== Given information ==
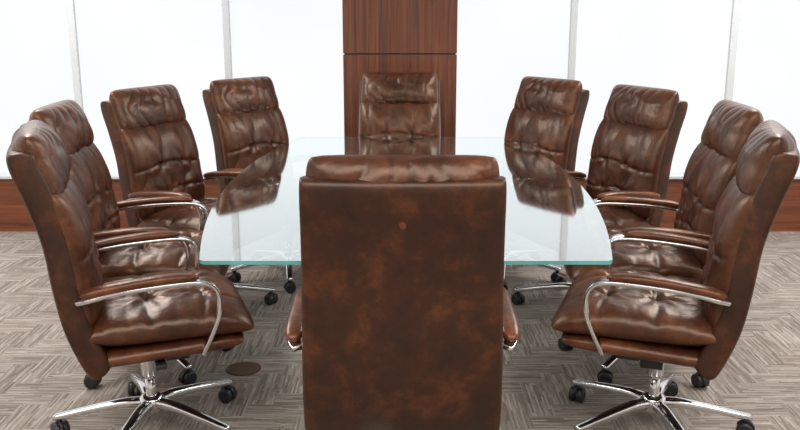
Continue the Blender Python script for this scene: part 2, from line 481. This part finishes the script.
vs = [(x, y, zt) for x, y in outline] + [(x, y, zb) for x, y in outline]
m = len(outline)
fs = [tuple(range(m)), tuple(range(2 * m - 1, m - 1, -1))] + [(i, i + m, (i + 1) % m + m, (i + 1) % m) for i in range(m)]
top = make('tabletop', vs, fs, [M_GTOP, M_GBOT, M_GEDGE], smooth=False, parent=table)
for i, p in enumerate(top.data.polygons):
    p.material_index = 0 if p.normal.z > 0.5 else (1 if p.normal.z < -0.5 else 2)
top['label'] = 'clear glass top with green edge'
for k, yy in enumerate((-0.55, 0.55)):
    g = Geo(); g.box(-0.20, 0.20, yy - 0.09, yy + 0.09, 0.02, 0.715 + LIFT)
    g.box(-0.26, 0.26, yy - 0.16, yy + 0.16, 0.0, 0.03); g.box(-0.24, 0.24, yy - 0.13, yy + 0.13, 0.707 + LIFT, 0.7315 + LIFT)
    pd = make('pedestal', g.v, g.f, M_WOODV, smooth=False, parent=table)
    bv = pd.modifiers.new('bevel', 'BEVEL'); bv.width = 0.005; bv.segments = 2

# ------------------------------------------------------------ room
X0, X1, Y0, Y1, H = -4.3, 4.3, -2.6, 6.17, 2.8
def struct(ob): ob['kind'] = 'structure'; return ob
w = 0.105; nn = 3
vs = []; fs = []; uvs = []; tones = []
def plank(x0, y0, x1, y1, horiz):
    cx0, cx1 = max(x0, X0 - .1), min(x1, X1 + .1); cy0, cy1 = max(y0, Y0 - .1), min(y1, Y1 + .1)
    if cx1 - cx0 < 1e-4 or cy1 - cy0 < 1e-4: return
    o = len(vs); vs.extend([(cx0, cy0, 0), (cx1, cy0, 0), (cx1, cy1, 0), (cx0, cy1, 0)]); fs.append((o, o + 1, o + 2, o + 3))
    r1, r2 = random.uniform(0, 50), random.uniform(0, 50)
    for (x, y) in [(cx0, cy0), (cx1, cy0), (cx1, cy1), (cx0, cy1)]:
        uvs.append((x - x0 + r1, y - y0 + r2) if horiz else (y - y0 + r1, x - x0 + r2))
    tones.append((random.uniform(0.90, 1.10)) * (1.02 if horiz else 0.97))
for t in range(-40, 85):
    for s in range(-85, 85):
        if (s - t) % (2 * nn) == 0: plank(s * w, t * w, (s + nn) * w, (t + 1) * w, True)
        if (t - s - 1) % (2 * nn) == 0: plank(s * w, t * w, (s + 1) * w, (t + nn) * w, False)
me = bpy.data.meshes.new('floor'); me.from_pydata(vs, [], fs); me.materials.append(M_CARPET)
uvl = me.uv_layers.new(name='UVMap')
for i, uv in enumerate(uvs): uvl.data[i].uv = uv
ca = me.color_attributes.new('tone', 'FLOAT_COLOR', 'CORNER')
for i in range(len(uvs)):
    tt = tones[i // 4]; ca.data[i].color = (tt, tt, tt, 1)
fl = bpy.data.objects.new('floor', me); COL.objects.link(fl); struct(fl)

def boxobj(name, b, mat, bevel=0):
    g = Geo(); g.box(*b); o = make(name, g.v, g.f, mat, smooth=False); struct(o)
    if bevel:
        bv = o.modifiers.new('bevel', 'BEVEL'); bv.width = bevel; bv.segments = 2
    return o
boxobj('ceiling', (X0 - .1, X1 + .1, Y0 - .1, Y1 + .2, H, H + 0.1), M_WHITE)
boxobj('wall_left', (X0 - .1, X0, Y0 - .1, Y1 + .2, 0, H), M_WHITE)
boxobj('wall_right', (X1, X1 + .1, Y0 - .1, Y1 + .2, 0, H), M_WHITE)
boxobj('wall_back', (X0, X1, Y0 - .1, Y0, 0, H), M_WHITE)
SILL = 0.40
boxobj('wall_front', (X0, X1, Y1, Y1 + 0.2, 0, SILL), M_WOODH)
boxobj('trim_1', (X0, X1, Y1 - 0.02, Y1 + 0.14, SILL, SILL + 0.022), M_FRAME, 0.003)
CW = 0.400
boxobj('trim_2', (-CW, CW, Y1 - 0.10, Y1 + 0.2, 0, 1.305), M_WOODV, 0.003)
boxobj('trim_3', (-CW, CW, Y1 - 0.10, Y1 + 0.2, 1.313, H), M_WOODV, 0.003)
boxobj('trim_4', (-CW + .01, CW - .01, Y1 - 0.09, Y1 + 0.19, 1.30, 1.32), M_BLACK)
boxobj('baseboard_front', (X0, X1, Y1 - 0.008, Y1, 0, 0.05), M_WOODH)
ti = 5; wi = 1
for s in (-1, 1):
    edges = [CW, 1.255, 2.37 if s < 0 else 2.42, 3.5, X1]
    for a, b in zip(edges, edges[1:]):
        x0, x1 = sorted((s * a, s * b))
        boxobj('window_%d' % wi, (x0, x1, Y1 + 0.15, Y1 + 0.16, SILL + 0.02, H), M_SHADE); wi += 1
    for e in edges[1:-1]:
        boxobj('trim_%d' % ti, (s * e - 0.025, s * e + 0.025, Y1 + 0.11, Y1 + 0.145, SILL + 0.022, H), M_FRAME, 0.003); ti += 1

# floor outlet disc
g = Geo(); g.lathe([(0.080, 0.0), (0.080, 0.003), (0.072, 0.005)], 40)
d = make('floor_outlet_cover', g.v, g.f, M_DISC, smooth=False); d.location = (-0.715, 3.62, 0.0)
d['label'] = 'round bronze outlet cover set in carpet'; d['category'] = 'floor outlet'

# ------------------------------------------------------------ lights
def area(name, loc, rot, sx, sy, power, col=(1, 1, 1)):
    l = bpy.data.lights.new(name, 'AREA'); l.shape = 'RECTANGLE'; l.size = sx; l.size_y = sy; l.energy = power; l.color = col
    o = bpy.data.objects.new(name, l); o.location = loc; o.rotation_euler = rot; COL.objects.link(o); return o
area('ceiling_light', (0, 0.4, H - 0.03), (0, 0, 0), 5.5, 2.0, 175, (1, 0.96, 0.92))
area('ceiling_light', (-2.3, 4.4, H - 0.03), (0, 0, 0), 0.9, 2.8, 105, (1, 0.97, 0.94))
area('ceiling_light', (2.3, 4.4, H - 0.03), (0, 0, 0), 0.9, 2.8, 105, (1, 0.97, 0.94))
wd = bpy.data.worlds.new('World'); scene.world = wd; wd.use_nodes = True
wd.node_tree.nodes['Background'].inputs[0].default_value = (0.9, 0.95, 1, 1)
wd.node_tree.nodes['Background'].inputs[1].default_value = 0.6

# ------------------------------------------------------------ camera
cam = bpy.data.cameras.new('camera'); co = bpy.data.objects.new('camera', cam); COL.objects.link(co)
co.location = (0, 0, 1.53 + LIFT); co.rotation_euler = (math.radians(90 - 13.18), 0, 0)
cam.lens = 850 / 800 * 36; cam.sensor_width = 36; cam.clip_start = 0.05
scene.camera = co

== Requirement ==
Leave out any pictures and return exactly the lines from the beginning of the data through the line with "bv = pd.modifiers.new('bevel', 'BEVEL');", inclusive.

== Task answer ==
Continue the Blender Python script for this scene: part 2, from line 481. This part finishes the script.
vs = [(x, y, zt) for x, y in outline] + [(x, y, zb) for x, y in outline]
m = len(outline)
fs = [tuple(range(m)), tuple(range(2 * m - 1, m - 1, -1))] + [(i, i + m, (i + 1) % m + m, (i + 1) % m) for i in range(m)]
top = make('tabletop', vs, fs, [M_GTOP, M_GBOT, M_GEDGE], smooth=False, parent=table)
for i, p in enumerate(top.data.polygons):
    p.material_index = 0 if p.normal.z > 0.5 else (1 if p.normal.z < -0.5 else 2)
top['label'] = 'clear glass top with green edge'
for k, yy in enumerate((-0.55, 0.55)):
    g = Geo(); g.box(-0.20, 0.20, yy - 0.09, yy + 0.09, 0.02, 0.715 + LIFT)
    g.box(-0.26, 0.26, yy - 0.16, yy + 0.16, 0.0, 0.03); g.box(-0.24, 0.24, yy - 0.13, yy + 0.13, 0.707 + LIFT, 0.7315 + LIFT)
    pd = make('pedestal', g.v, g.f, M_WOODV, smooth=False, parent=table)
    bv = pd.modifiers.new('bevel', 'BEVEL'); bv.width = 0.005; bv.segments = 2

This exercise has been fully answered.